FREQUENTLY ASKED QUESTIONS
Textiles have a significant impact on environment during their life cycle. The large amounts of water, energy, pesticides and fertilizers used in the textile industry make it one of the biggest polluters in the industrial sphere.
WHY SHOULD WE RECYCLE TEXTILE WASTE?
The EU textile industry generates around 16 million tonnes of waste a year. A lot of this waste is dumped in landfills or incinerated, at great cost and with serious negative environmental impacts. This also leads to a loss of valuable resources, which can be avoided if waste is recycled.
Most used clothes and textiles can be reused and recycled instead of being burned or landfilled.
Whenever possible, clothing should be reused. There are also different ways of recycling textile waste, in most cases turning them into rags or fibres from which new products can be created.
WHAT ARE THE BENEFITS OF TEXTILE REUSE AND TEXTILE RECYCLING?
• Provides low-cost clothing for low-income households around the world
• Contributes to achieving the legislative targets to increase preparation for reuse and recycling of household waste to at least 55% by weight by 2025.
• Reduces the need for larger landfill spaces
• Reduces pollution caused by incineration of textile waste
• Recycling textile waste saves the environment tonnes of chemicals, waste products and waste water that are used in textile production.
WHAT CAN BE RECYCLED?
All types of clothing and textiles, as long as they are dry, can be reused and recycled.
Even if your textile is dirty, torn, excessively worn or outdated, it can be used in the recycling industry, so don’t throw it away.
Only wet and mouldy textiles or textiles that have been contaminated with hazardous pollutants (e.g. petrol) cannot be recycled.
CAN TEXTILES BE RECYCLED WITH SYNTHETIC FIBRES?
Yes, it can. All tissues can be recycled if they are not contaminated with grease or other hazardous contaminants.
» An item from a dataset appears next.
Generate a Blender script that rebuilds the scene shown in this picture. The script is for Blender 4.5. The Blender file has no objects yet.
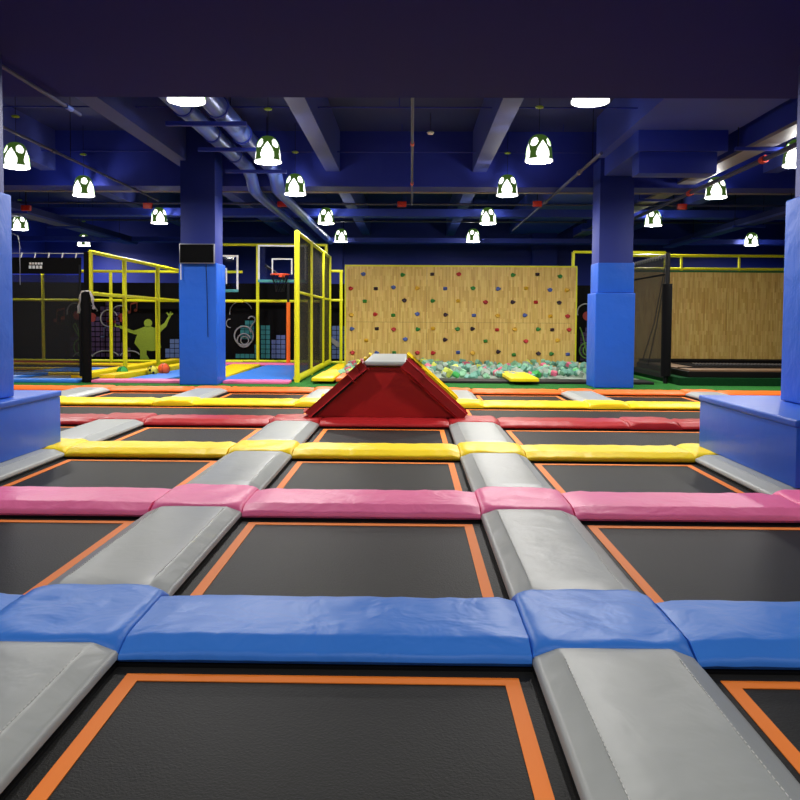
import bpy, bmesh, math, random
from mathutils import Vector, Matrix
R = math.radians
PI = math.pi
rnd = random.Random(7)
SC = bpy.context.scene
C = SC.collection

# ------------------------------------------------------------------ camera
cam_d = bpy.data.cameras.new('camera')
cam = bpy.data.objects.new('camera', cam_d); C.objects.link(cam)
cam_d.sensor_fit = 'HORIZONTAL'; cam_d.sensor_width = 36
cam_d.lens = 790 / 800 * 36
cam_d.shift_y = (353.82 - 400) / 800
cam_d.clip_start = .05; cam_d.clip_end = 200
cam.matrix_world = (Matrix.Translation((0, 0, 1.33)) @ Matrix.Rotation(0.01373, 4, 'Z')
                    @ Matrix.Rotation(PI / 2 - 0.043038, 4, 'X') @ Matrix.Rotation(0.00637, 4, 'Z'))
SC.camera = cam
SC.view_settings.view_transform = 'Standard'
SC.view_settings.look = 'None'
SC.view_settings.exposure = 0.0
SC.view_settings.gamma = 1.0
w = bpy.data.worlds.new('world'); SC.world = w; w.use_nodes = True
w.node_tree.nodes['Background'].inputs[0].default_value = (.25, .32, .6, 1)
w.node_tree.nodes['Background'].inputs[1].default_value = .02
LAMP_W = 112.0        # each pendant
BULB_W = 30.0
GLOW = 1.7           # diffuser of a pendant


def area(name, loc, sx, sy, power, col=(1, .97, .92), rot=(0, 0, 0)):
    l = bpy.data.lights.new(name, 'AREA'); l.shape = 'RECTANGLE'; l.size = sx; l.size_y = sy
    l.energy = power; l.color = col
    o = bpy.data.objects.new(name, l); o.location = loc; o.rotation_euler = rot; C.objects.link(o)
    return o


# added fill lights at soffit height, out of view, brightening the near pads
for (x, y) in ((-3.2, 1.2), (0, 1.2), (3.2, 1.2), (-3.2, -2.0), (0, -2.0), (3.2, -2.0)):
    area('unseen_fill_light', (x, y, 3.62), 1.2, .6, 38)
for (x, y) in ((-6.4, 5.2), (6.4, 5.2)):
    area('unseen_fill_light', (x, y, 3.62), 1.2, .6, 60)

# --------------------------------------------------------------- materials
def lin(c):
    c = c / 255
    return c / 12.92 if c <= .04045 else ((c + .055) / 1.055) ** 2.4


def rgb(r, g, b): return (lin(r), lin(g), lin(b), 1)


MATS = {}


def nn(nt, kind, **kw):
    n = nt.nodes.new(kind)
    for k, v in kw.items():
        if k in n.inputs: n.inputs[k].default_value = v
        else: setattr(n, k, v)
    return n


def mat(name, col, rough=.5, metal=0, spec=.5, bump=0, bscale=8, bdetail=3, vary=0, vscale=3, stretch=(1, 1, 1), coat=0, bdist=.02):
    if name in MATS: return MATS[name]
    m = bpy.data.materials.new(name); m.use_nodes = True; nt = m.node_tree
    p = nt.nodes['Principled BSDF']
    p.inputs['Base Color'].default_value = col; p.inputs['Roughness'].default_value = rough
    p.inputs['Metallic'].default_value = metal; p.inputs['Specular IOR Level'].default_value = spec
    p.inputs['Coat Weight'].default_value = coat
    if bump or vary:
        tc = nn(nt, 'ShaderNodeTexCoord'); oi = nn(nt, 'ShaderNodeObjectInfo')
        mp = nn(nt, 'ShaderNodeMapping'); mp.inputs['Scale'].default_value = stretch
        mu = nn(nt, 'ShaderNodeMath', operation='MULTIPLY'); mu.inputs[1].default_value = 37
        nt.links.new(oi.outputs['Random'], mu.inputs[0])
        nt.links.new(tc.outputs['Object'], mp.inputs['Vector']); nt.links.new(mu.outputs[0], mp.inputs['Location'])
    if bump:
        n = nn(nt, 'ShaderNodeTexNoise'); n.inputs['Scale'].default_value = bscale; n.inputs['Detail'].default_value = bdetail
        n.inputs['Distortion'].default_value = .4
        b = nn(nt, 'ShaderNodeBump'); b.inputs['Strength'].default_value = bump; b.inputs['Distance'].default_value = bdist
        nt.links.new(mp.outputs[0], n.inputs['Vector']); nt.links.new(n.outputs[0], b.inputs['Height'])
        nt.links.new(b.outputs[0], p.inputs['Normal'])
    if vary:
        n = nn(nt, 'ShaderNodeTexNoise'); n.inputs['Scale'].default_value = vscale; n.inputs['Detail'].default_value = 4
        r = nn(nt, 'ShaderNodeMapRange'); r.inputs[3].default_value = 1 - vary; r.inputs[4].default_value = 1 + vary
        mx = nn(nt, 'ShaderNodeMix', data_type='RGBA', blend_type='MULTIPLY'); mx.inputs[0].default_value = 1
        mx.inputs[6].default_value = col
        cr = nn(nt, 'ShaderNodeCombineColor')
        nt.links.new(mp.outputs[0], n.inputs['Vector']); nt.links.new(n.outputs[0], r.inputs[0])
        for k in range(3): nt.links.new(r.outputs[0], cr.inputs[k])
        nt.links.new(cr.outputs[0], mx.inputs[7]); nt.links.new(mx.outputs[2], p.inputs['Base Color'])
    MATS[name] = m
    return m


def vinyl(name, col, rough=.42, b=.6):
    return mat(name, col, rough, spec=.28, bump=b, bscale=4.5, bdetail=3, vary=.05, vscale=2.5, bdist=.03)


V = dict(
    blue=vinyl('blue_vinyl', rgb(58, 128, 226)),
    pink=vinyl('pink_vinyl', rgb(252, 120, 172)),
    yellow=vinyl('yellow_vinyl', rgb(250, 216, 20)),
    red=vinyl('red_vinyl', rgb(164, 30, 34)),
    orange=vinyl('orange_vinyl', rgb(240, 112, 38)),
    grey=vinyl('grey_vinyl', rgb(158, 162, 160), .38, .22),
)
M_PANELRED = vinyl('deep_red_vinyl', rgb(160, 24, 24), .5, .15)
M_COLPAD = vinyl('column_blue_vinyl', rgb(36, 96, 208), .42, .45)
M_BOX = vinyl('box_blue_vinyl', rgb(42, 98, 208), .36, .12)
M_MAT = mat('black_woven_mat', rgb(36, 36, 35), .55, spec=.13, bump=.5, bscale=110, bdetail=2, bdist=.004, vary=.28, vscale=2.2)  # broad mottling in the colour imitates patches of reflected light
M_STRIPE = mat('orange_webbing', rgb(248, 130, 26), .65)
M_BLACK = mat('black_frame', rgb(10, 10, 11), .5, spec=.25)
M_BLACKF = mat('black_fabric', rgb(9, 9, 10), .9, spec=.15)
M_FLOOR = mat('dark_floor', rgb(14, 14, 16), .8)
M_NAVY = mat('navy_paint', rgb(18, 40, 152), .6, vary=.08, vscale=1.5)
M_NAVYD = mat('navy_ceiling_paint', rgb(20, 34, 108), .75, vary=.1, vscale=1)
M_SOFFIT = mat('soffit_paint', rgb(10, 20, 112), .9, vary=.06)
M_BEAMBLUE = mat('beam_blue_paint', rgb(40, 62, 178), .55, vary=.1, vscale=2)
M_BEAM = mat('beam_grey_blue_paint', rgb(58, 72, 158), .6, vary=.12, vscale=2)
M_SHAFT = mat('column_paint', rgb(21, 42, 135), .55, bump=.1, bscale=5)
M_DUCT = mat('blue_duct', rgb(90, 115, 200), .32, metal=.35, vary=.15, vscale=3)
M_DUCTG = mat('galvanised_duct', rgb(132, 128, 136), .5, metal=.2, vary=.12)
M_PIPE = mat('pipe_paint', rgb(62, 68, 108), .5)
M_REDBOX = mat('red_enamel', rgb(215, 50, 22), .4)
M_LIME = mat('lime_enamel', rgb(150, 190, 20), .4)
M_YF = mat('yellow_frame_vinyl', rgb(222, 220, 22), .4, bump=.1, bscale=10)
M_GREENSH = mat('green_shade', rgb(70, 104, 38), .5)
M_GREENSH.node_tree.nodes['Principled BSDF'].inputs['Emission Color'].default_value = rgb(70, 106, 36)
M_GREENSH.node_tree.nodes['Principled BSDF'].inputs['Emission Strength'].default_value = .5
M_WHITE = mat('white_paint', rgb(225, 225, 225), .5)
M_CLOTH = mat('white_cloth', rgb(215, 210, 205), .9, bump=.4, bscale=12)
M_STITCH = mat('pale_thread', rgb(205, 205, 202), .8)
M_SCREEN = mat('tv_screen', rgb(5, 5, 6), .25, spec=.15)
M_SILVER = mat('tv_silver', rgb(150, 150, 155), .35, metal=.6)


def turf_mat():
    m = mat('green_turf', rgb(38, 112, 40), .9, spec=.2, bump=.8, bscale=90, bdetail=3, vary=.35, vscale=30, bdist=.02)
    return m


M_TURF = turf_mat()
M_TURFD = mat('dark_turf', rgb(16, 62, 30), .95, spec=.1, bump=.8, bscale=90, vary=.3, vscale=25)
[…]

HOW ARE TEXTILES RECYCLED?
Almost all used clothing and textiles can be reused or recycled: most are reused as clothing; others are turned into industrial polishing/wiping cloths or processed into fibres that are incorporated into new products.
The textile reuse and recycling sector includes activities such as collection, processing, distribution of all types of used clothing and textiles.
The process of collecting clothing and textile waste covers all possible sources: households, healthcare institutions, hotels and other businesses that use large quantities of textile products. These include used clothing, cotton, nylon, denim, wool and underwear that have already passed through the consumer market, afterwards are recycled and become a product for the consumer market again.
Another source of textile waste are textile residues or textile by -products, optical and cotton industries. They are used in the automotive, furniture, mattress, coarse yarn, paper, etc. industries.
Recyclers sort and treat used clothing and textiles. At the sites where the collected clothing and textiles are sorted, the items are processed into large bales that are sent for recycling.
Used clothing or textiles can be cut and converted into cleaning rags for industrial, commercial and different end customers. Others are recycled into fibres that are reused to produce clothing, textiles and other products.
WHERE CAN I HAND IN TEXTILES?
• Look for textile collection containers in your city.
• Some clothing stores that take back second-hand clothes.
• Check for companies that collect, accept and recycle textile waste – the EPA website www.eea.government.bg has useful information
• Get involved in textile waste separation initiatives.
INTERESTING FACTS:
• Pollutants found in wastewater generated from cotton washing contain lead, zinc and other heavy metals
• Most wiping and cleaning rags are made from recycled textiles that have been diverted from landfills
• Cotton used to make cloth is the most pesticide-dependent crop in the world.
WHAT CAN/CANNOT I RECYCLE?
Only textile items can be submitted for recycling.
Please do not hand in electronics, mattresses, mixed waste or other non-textile items.